Different size flakes act different. Flake material and cut is different also.
It also makes a difference with what media you are spraying it in. Clear Coat paint flows a lot different than gelcoat.
You will need to get a couple pound of flake and a gallon of gelcoat or clearcoat to waste just for practicing. Too much flake will clog the nozzle and make it difficult for the media to get through and lay the flake. There us no Magic Ratio for flake. You have to have a knack for the flow technique. Lotsa practice.
 
Will metal flake show if you mix it with straight Imron paint? I know the common procedure is to lay the color down then lay metal flake over mixed with clear but I'm only looking for a little specks of flake, only to give some dimension...not look like a bass boat.
 
I really dont know for sure. I do know a way to test the idea. Get a test sample from your local supplier and spray it on a test piece or an inconspicuous spot on the boat. Imron tech support is awsome also. They will probably have the answers your looking for. When I used to spray Imron, it was difficult with the humidity and temperatures down here. Alot has changed since then, I'm sure the applications have changed also.
 
Flake in Imron

Flake wil show, but will look inconsistent. Spray the imron as a base. Fog a small amount of flake mixed in clear over the whole boat then cover it in clear. Clearcoat over the flake coat until you don't see the flake making bumps in the final coat. If you only use flake in the imron, you can clear over the top, but you won't see all the buried flakes. Imron color is a solid, not opaque like clears and pearls. You can tint, but still need a solid basecoat as a background.
 
I'm only looking for a little specks of flake, only to give some dimension...not look like a bass boat.
Mike, try adding a "course aluminum" tint. It will add small specks and dimension without the bass boat look. Chrysler has lots of silvers with the course aluminum in them. You can add it to any color and get some effect from it but the lighter colors show it better.

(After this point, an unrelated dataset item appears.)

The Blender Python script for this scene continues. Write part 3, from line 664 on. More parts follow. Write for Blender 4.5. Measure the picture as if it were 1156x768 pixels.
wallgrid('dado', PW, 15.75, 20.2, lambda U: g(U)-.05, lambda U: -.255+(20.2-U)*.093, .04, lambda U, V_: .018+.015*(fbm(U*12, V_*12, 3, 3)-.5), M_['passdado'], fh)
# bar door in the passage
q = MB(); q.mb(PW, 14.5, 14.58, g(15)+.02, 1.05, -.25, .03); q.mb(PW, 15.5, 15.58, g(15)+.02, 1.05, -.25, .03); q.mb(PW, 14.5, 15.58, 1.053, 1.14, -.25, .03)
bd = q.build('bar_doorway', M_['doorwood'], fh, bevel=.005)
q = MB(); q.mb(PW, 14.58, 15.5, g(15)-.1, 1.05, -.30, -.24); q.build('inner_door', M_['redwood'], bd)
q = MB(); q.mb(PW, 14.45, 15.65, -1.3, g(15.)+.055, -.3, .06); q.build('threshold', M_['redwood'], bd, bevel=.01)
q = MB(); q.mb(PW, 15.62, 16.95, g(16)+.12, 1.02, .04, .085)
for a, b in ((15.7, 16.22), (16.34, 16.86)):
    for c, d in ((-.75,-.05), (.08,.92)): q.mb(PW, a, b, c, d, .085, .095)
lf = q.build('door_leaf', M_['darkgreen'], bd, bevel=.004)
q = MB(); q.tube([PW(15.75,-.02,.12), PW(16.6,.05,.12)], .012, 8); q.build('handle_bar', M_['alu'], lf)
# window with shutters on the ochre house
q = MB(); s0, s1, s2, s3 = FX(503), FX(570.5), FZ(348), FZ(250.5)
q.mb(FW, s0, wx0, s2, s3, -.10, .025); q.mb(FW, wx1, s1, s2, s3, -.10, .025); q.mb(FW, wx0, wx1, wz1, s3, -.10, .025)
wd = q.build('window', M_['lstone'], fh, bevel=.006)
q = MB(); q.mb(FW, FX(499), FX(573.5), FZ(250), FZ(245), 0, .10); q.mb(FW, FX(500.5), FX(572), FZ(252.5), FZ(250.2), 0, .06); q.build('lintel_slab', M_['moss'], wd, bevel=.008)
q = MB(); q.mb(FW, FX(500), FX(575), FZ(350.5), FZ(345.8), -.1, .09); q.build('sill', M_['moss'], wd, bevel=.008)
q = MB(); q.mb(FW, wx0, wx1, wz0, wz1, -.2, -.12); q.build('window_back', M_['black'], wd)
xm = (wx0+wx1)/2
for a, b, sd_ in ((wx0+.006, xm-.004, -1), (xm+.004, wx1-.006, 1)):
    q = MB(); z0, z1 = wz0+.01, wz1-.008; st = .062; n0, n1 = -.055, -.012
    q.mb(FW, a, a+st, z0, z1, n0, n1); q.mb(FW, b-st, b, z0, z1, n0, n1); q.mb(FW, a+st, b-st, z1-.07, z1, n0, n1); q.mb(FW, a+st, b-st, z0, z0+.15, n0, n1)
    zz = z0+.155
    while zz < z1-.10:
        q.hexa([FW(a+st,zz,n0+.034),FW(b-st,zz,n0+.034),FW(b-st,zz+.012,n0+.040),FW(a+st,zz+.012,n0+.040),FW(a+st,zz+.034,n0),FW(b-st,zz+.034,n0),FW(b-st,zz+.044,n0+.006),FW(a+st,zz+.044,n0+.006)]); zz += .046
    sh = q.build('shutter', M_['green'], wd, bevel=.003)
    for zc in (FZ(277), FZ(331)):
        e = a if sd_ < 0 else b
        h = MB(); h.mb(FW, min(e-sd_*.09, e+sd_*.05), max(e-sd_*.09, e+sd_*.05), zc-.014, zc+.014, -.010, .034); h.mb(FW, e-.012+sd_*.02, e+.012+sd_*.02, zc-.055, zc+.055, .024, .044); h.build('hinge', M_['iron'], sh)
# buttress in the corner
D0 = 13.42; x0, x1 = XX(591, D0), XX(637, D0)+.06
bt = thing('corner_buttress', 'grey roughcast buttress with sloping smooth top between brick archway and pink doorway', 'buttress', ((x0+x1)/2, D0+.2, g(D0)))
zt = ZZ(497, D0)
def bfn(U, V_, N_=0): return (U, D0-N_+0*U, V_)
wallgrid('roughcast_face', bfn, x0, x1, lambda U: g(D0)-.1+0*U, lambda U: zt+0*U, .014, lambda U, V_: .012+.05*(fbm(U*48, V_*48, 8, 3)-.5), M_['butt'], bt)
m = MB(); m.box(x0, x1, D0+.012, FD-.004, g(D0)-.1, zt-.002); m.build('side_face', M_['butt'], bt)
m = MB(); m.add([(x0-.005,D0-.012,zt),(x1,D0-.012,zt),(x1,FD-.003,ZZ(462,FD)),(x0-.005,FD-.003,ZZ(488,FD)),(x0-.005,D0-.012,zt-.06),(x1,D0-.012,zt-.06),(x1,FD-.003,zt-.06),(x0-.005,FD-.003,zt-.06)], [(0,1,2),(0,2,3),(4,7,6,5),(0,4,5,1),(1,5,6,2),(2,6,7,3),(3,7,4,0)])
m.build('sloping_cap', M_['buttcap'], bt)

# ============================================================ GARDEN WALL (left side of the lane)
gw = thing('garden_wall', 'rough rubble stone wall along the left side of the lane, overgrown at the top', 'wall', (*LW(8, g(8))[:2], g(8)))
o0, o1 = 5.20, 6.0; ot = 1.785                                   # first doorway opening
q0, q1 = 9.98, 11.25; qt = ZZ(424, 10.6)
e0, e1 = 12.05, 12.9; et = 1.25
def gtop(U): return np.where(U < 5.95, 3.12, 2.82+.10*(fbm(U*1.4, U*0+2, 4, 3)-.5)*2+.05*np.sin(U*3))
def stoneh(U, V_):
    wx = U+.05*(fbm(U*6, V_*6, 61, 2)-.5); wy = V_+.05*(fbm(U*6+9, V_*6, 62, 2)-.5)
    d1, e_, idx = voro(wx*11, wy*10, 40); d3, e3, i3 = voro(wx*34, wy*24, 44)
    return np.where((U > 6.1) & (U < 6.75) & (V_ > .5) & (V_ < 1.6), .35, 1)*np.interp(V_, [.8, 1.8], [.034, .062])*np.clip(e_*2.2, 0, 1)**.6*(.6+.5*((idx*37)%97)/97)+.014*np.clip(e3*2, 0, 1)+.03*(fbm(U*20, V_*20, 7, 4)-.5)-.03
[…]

I could be spoiled as my neighbor has a mixing station in his shop so I can play with colors, tho they are expensive:D
 
Mike, try adding a "course aluminum" tint. It will add small specks and dimension without the bass boat look. Chrysler has lots of silvers with the course aluminum in them. You can add it to any color and get some effect from it but the lighter colors show it better.

I could be spoiled as my neighbor has a mixing station in his shop so I can play with colors, tho they are expensive:D

I'm assuming you can't do this with Interlux?